Date: 2004-03-22 17:09 (UTC)
Quite so. 90% of the examples cited are things that I would never, ever, ever call science fiction. Tolkein does not fit alongside Asimov and Clarke. But the split is not "elves" versus "androids;" it's not the subject matter that's really important, it's the ideology. Star Wars, for instance, belongs on the fantasy side of the split; examples are harder to find in the other direction, but I'd suggest that perhaps Glen Cook's Black Company (http://www.amazon.com/exec/obidos/tg/listmania/list-browse/-/15CK0PKJXUI44/102-5972666-6674510) series belongs with the science fiction, especially after you get past the first trilogy. (Yes, by the way, this is a very long series which, I insist, I swear, actually gets progressively better as the books go on, and not because it's mostly disjointed like Discworld.)

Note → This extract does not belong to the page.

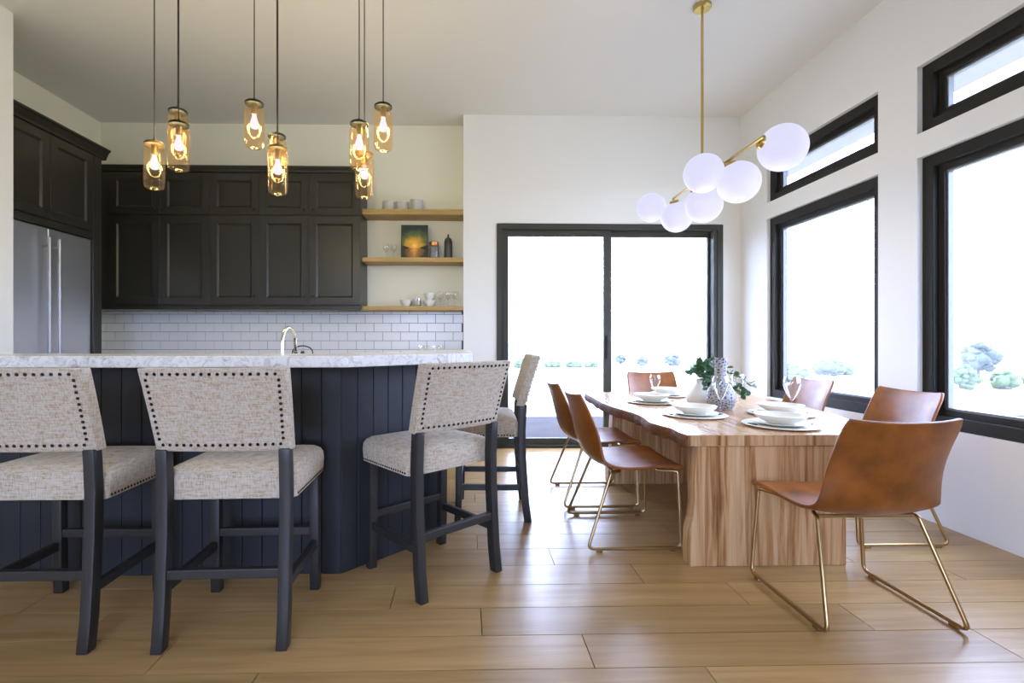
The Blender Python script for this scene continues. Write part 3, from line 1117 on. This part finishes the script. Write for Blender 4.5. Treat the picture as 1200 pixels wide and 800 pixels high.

David Brin (http://www.davidbrin.com/), in addition to being an excellent and challenging author, has written a slew of articles (http://www.davidbrin.com/fictionarticles.html) which articulate the differences fairly well. Probably the most direct of them is this one (http://www.davidbrin.com/matrixarticle.html), inspired by The Matrix. Among the criteria he mentions: does the author portray a Golden Age as something that could come, and should be strived for, or something that has passed and can only be lamented? and, are the heroes chosen by fate and marked by destiny, or are they people who made a personal decision to do something?

This doesn't get into the issue of pop-fiction, really... except that most pop-fiction falls solidly into the Romantic (fantasy) camp. But it's a lot of good stuff to think about.